**INSTRUCTION**
Retype each line exactly. Skip images.

Start of MATERIAL PROVIDED

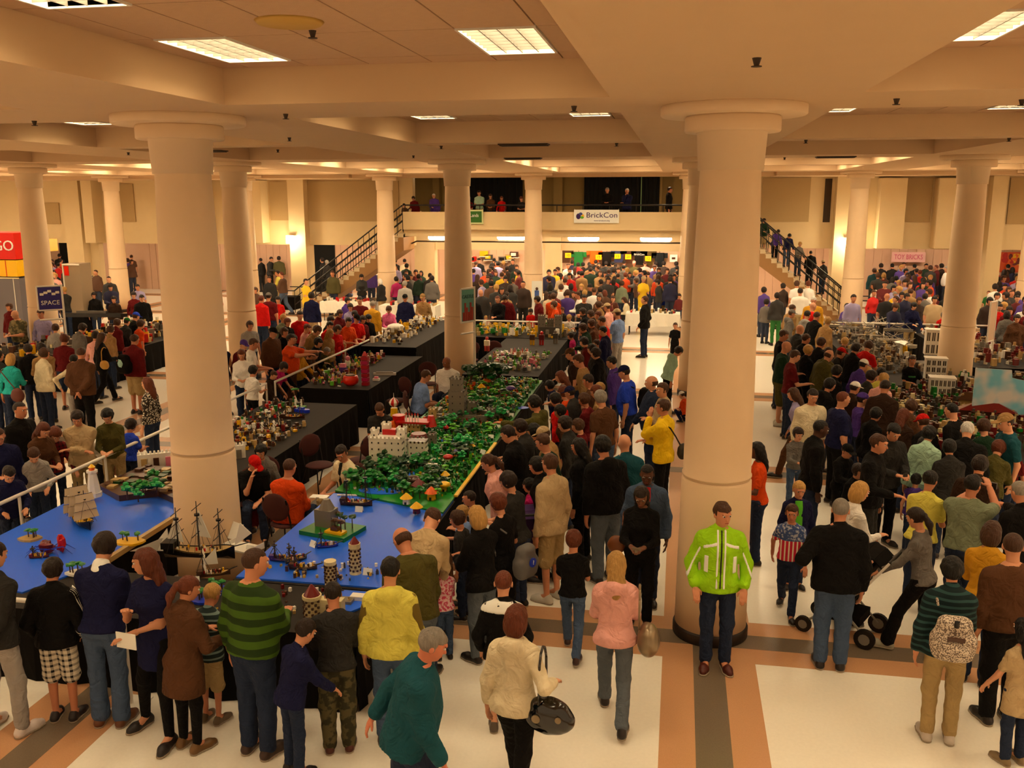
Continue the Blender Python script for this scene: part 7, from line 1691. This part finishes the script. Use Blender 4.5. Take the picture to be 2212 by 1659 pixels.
for k, (px, py, L_) in enumerate(((1800, 712, .9), (1850, 718, 1.0), (1905, 708, .9), (1940, 722, .8), (1870, 735, .9), (1925, 745, .7), (1960, 758, .5))):
    r = thing('toy_spaceship', px, py, 'grey toy spaceship on the right display, number order from left: '+str(k), 'toy model', z=TZ+.005, rz=random.uniform(-.3, .3)); m = MB(); c_ = random.choice([GRY, B(.62, .58, .52), B(.7, .66, .6)])
    m.prism([(-L_/2, -.08), (L_*.3, -.12), (L_/2, 0), (L_*.3, .12), (-L_/2, .08)], .08, .16, c_); m.box((-L_*.3, -.2, .1), (-L_*.1, .2, .13), DGY); [m.cyl((random.uniform(-L_/2, L_/2), 0, .16), (random.uniform(-L_/2, L_/2), random.uniform(-.1, .1), .34), .012, .008, c_, 5) for _ in range(6)]; m.build('hull', r); MB().box((-.1, -.06, 0), (.1, .06, .08), DGY).build('stand', r)
    r['label'] = ['grey toy spaceship at the left end of the right display', 'long grey toy spaceship second from the left on the right display', 'grey toy spaceship behind the others near the rail', 'grey toy spaceship below the yellow green strap', 'grey toy spaceship in the middle of the group', 'pale grey toy spaceship near the white flower model', 'small grey toy spaceship next to the white buildings'][k]
scatter('small_figures', 'grey and white pieces around the toy spaceships', 4.4, 5.7, 21.5, 27.8, TZ+.001, 420, [GRY, B(.62, .58, .52), DGY, TAN, GRY, B(.75, .72, .66), BRN], (.03, .09), .08, seed=23)
scatter('small_figures', 'pale and brown pieces on the table behind the far right column', 7.0, 8.5, 22.8, 28, TZ+.001, 260, [TAN, BRN, WHT, GRY, DRD], (.04, .12), .1, seed=33); scatter('small_figures', 'green and white pieces by the white buildings', 5.95, 8.5, 20.2, 21.4, TZ+.001, 120, [GRN, WHT, GRY, TAN, BRN], (.03, .1), .05, seed=34)
scatter('small_figures', 'brown and red pieces of the toy town on the right', 4.1, 7.2, 14.6, 19.8, TZ+.001, 1100, [BRN, DRD, TAN, GRY, BRN, DGY, BRN, CRM, DRD, GRN], (.025, .085), .1, seed=24)
r = thing('toy_lily', 1945, 770, 'white and yellow toy flower model on the right display', 'toy model', z=TZ+.005); r.name = 'toy_flower'; MB().cyl((0, 0, 0), (0, 0, .3), .05, .03, WHT, 8).blob((0, 0, .34), (.16, .16, .06), WHT, 9, 5, .3).blob((.1, 0, .2), (.06, .06, .12), YEL, 8, 6, .2).build('flower', r)
for px, py, w_, c_, rc, lab in ((2130, 905, .9, BRN, DRD, 'long brown toy train station on the right display'), (2190, 900, .3, DRD, DRD, 'toy house with dark red pyramid roof at the right edge'), (2090, 880, .35, TAN, BRN, 'tan toy house on the right display'), (2140, 895, .3, CRM, CRM, 'cream domed toy building at the right')):
    r = thing('toy_house', px, py, lab, 'toy building', z=TZ+.005, rz=-.2); MB().box((-w_/2, -.12, 0), (w_/2, .12, .16), c_).build('walls', r); m = MB(); m.add([(-w_/2-.03, -.15, .16), (w_/2+.03, -.15, .16), (w_/2+.03, .15, .16), (-w_/2-.03, .15, .16), (-w_*.2, 0, .3), (w_*.2, 0, .3)], [(0, 1, 5, 4), (1, 2, 5), (2, 3, 4, 5), (3, 0, 4), (3, 2, 1, 0)], rc); m.build('roof', r)
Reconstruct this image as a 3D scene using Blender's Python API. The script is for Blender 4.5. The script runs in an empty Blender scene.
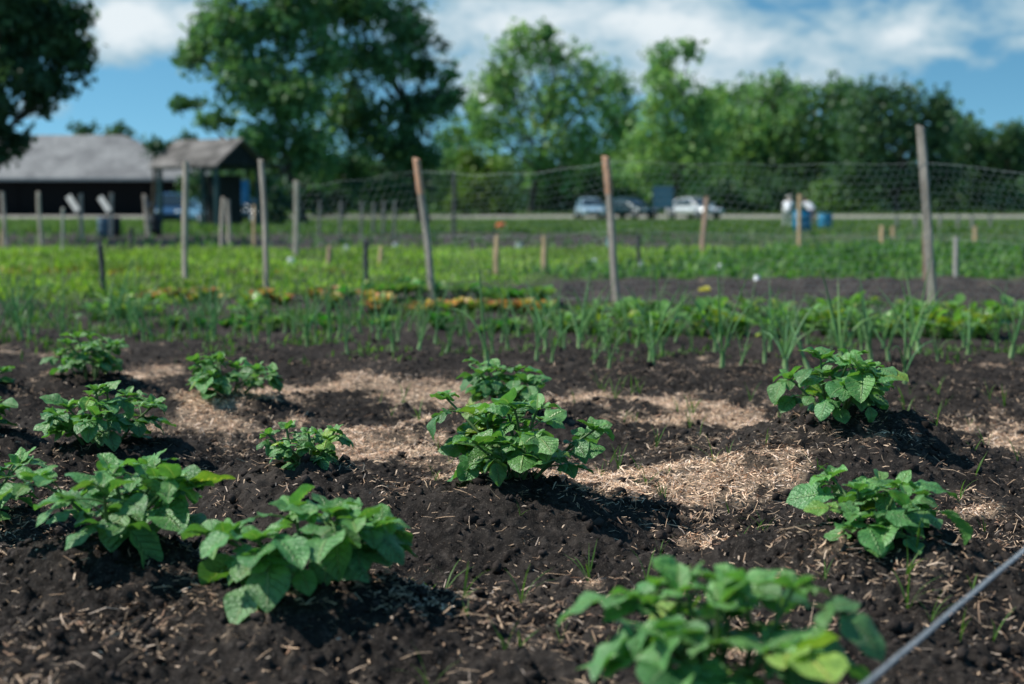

End of MATERIAL PROVIDED

**RESULT**
Continue the Blender Python script for this scene: part 7, from line 1691. This part finishes the script. Use Blender 4.5. Take the picture to be 2212 by 1659 pixels.
for k, (px, py, L_) in enumerate(((1800, 712, .9), (1850, 718, 1.0), (1905, 708, .9), (1940, 722, .8), (1870, 735, .9), (1925, 745, .7), (1960, 758, .5))):
    r = thing('toy_spaceship', px, py, 'grey toy spaceship on the right display, number order from left: '+str(k), 'toy model', z=TZ+.005, rz=random.uniform(-.3, .3)); m = MB(); c_ = random.choice([GRY, B(.62, .58, .52), B(.7, .66, .6)])
    m.prism([(-L_/2, -.08), (L_*.3, -.12), (L_/2, 0), (L_*.3, .12), (-L_/2, .08)], .08, .16, c_); m.box((-L_*.3, -.2, .1), (-L_*.1, .2, .13), DGY); [m.cyl((random.uniform(-L_/2, L_/2), 0, .16), (random.uniform(-L_/2, L_/2), random.uniform(-.1, .1), .34), .012, .008, c_, 5) for _ in range(6)]; m.build('hull', r); MB().box((-.1, -.06, 0), (.1, .06, .08), DGY).build('stand', r)
    r['label'] = ['grey toy spaceship at the left end of the right display', 'long grey toy spaceship second from the left on the right display', 'grey toy spaceship behind the others near the rail', 'grey toy spaceship below the yellow green strap', 'grey toy spaceship in the middle of the group', 'pale grey toy spaceship near the white flower model', 'small grey toy spaceship next to the white buildings'][k]
scatter('small_figures', 'grey and white pieces around the toy spaceships', 4.4, 5.7, 21.5, 27.8, TZ+.001, 420, [GRY, B(.62, .58, .52), DGY, TAN, GRY, B(.75, .72, .66), BRN], (.03, .09), .08, seed=23)
scatter('small_figures', 'pale and brown pieces on the table behind the far right column', 7.0, 8.5, 22.8, 28, TZ+.001, 260, [TAN, BRN, WHT, GRY, DRD], (.04, .12), .1, seed=33); scatter('small_figures', 'green and white pieces by the white buildings', 5.95, 8.5, 20.2, 21.4, TZ+.001, 120, [GRN, WHT, GRY, TAN, BRN], (.03, .1), .05, seed=34)
scatter('small_figures', 'brown and red pieces of the toy town on the right', 4.1, 7.2, 14.6, 19.8, TZ+.001, 1100, [BRN, DRD, TAN, GRY, BRN, DGY, BRN, CRM, DRD, GRN], (.025, .085), .1, seed=24)
r = thing('toy_lily', 1945, 770, 'white and yellow toy flower model on the right display', 'toy model', z=TZ+.005); r.name = 'toy_flower'; MB().cyl((0, 0, 0), (0, 0, .3), .05, .03, WHT, 8).blob((0, 0, .34), (.16, .16, .06), WHT, 9, 5, .3).blob((.1, 0, .2), (.06, .06, .12), YEL, 8, 6, .2).build('flower', r)
for px, py, w_, c_, rc, lab in ((2130, 905, .9, BRN, DRD, 'long brown toy train station on the right display'), (2190, 900, .3, DRD, DRD, 'toy house with dark red pyramid roof at the right edge'), (2090, 880, .35, TAN, BRN, 'tan toy house on the right display'), (2140, 895, .3, CRM, CRM, 'cream domed toy building at the right')):
    r = thing('toy_house', px, py, lab, 'toy building', z=TZ+.005, rz=-.2); MB().box((-w_/2, -.12, 0), (w_/2, .12, .16), c_).build('walls', r); m = MB(); m.add([(-w_/2-.03, -.15, .16), (w_/2+.03, -.15, .16), (w_/2+.03, .15, .16), (-w_/2-.03, .15, .16), (-w_*.2, 0, .3), (w_*.2, 0, .3)], [(0, 1, 5, 4), (1, 2, 5), (2, 3, 4, 5), (3, 0, 4), (3, 2, 1, 0)], rc); m.build('roof', r)
Reconstruct this image as a 3D scene using Blender's Python API. The script is for Blender 4.5. The script runs in an empty Blender scene.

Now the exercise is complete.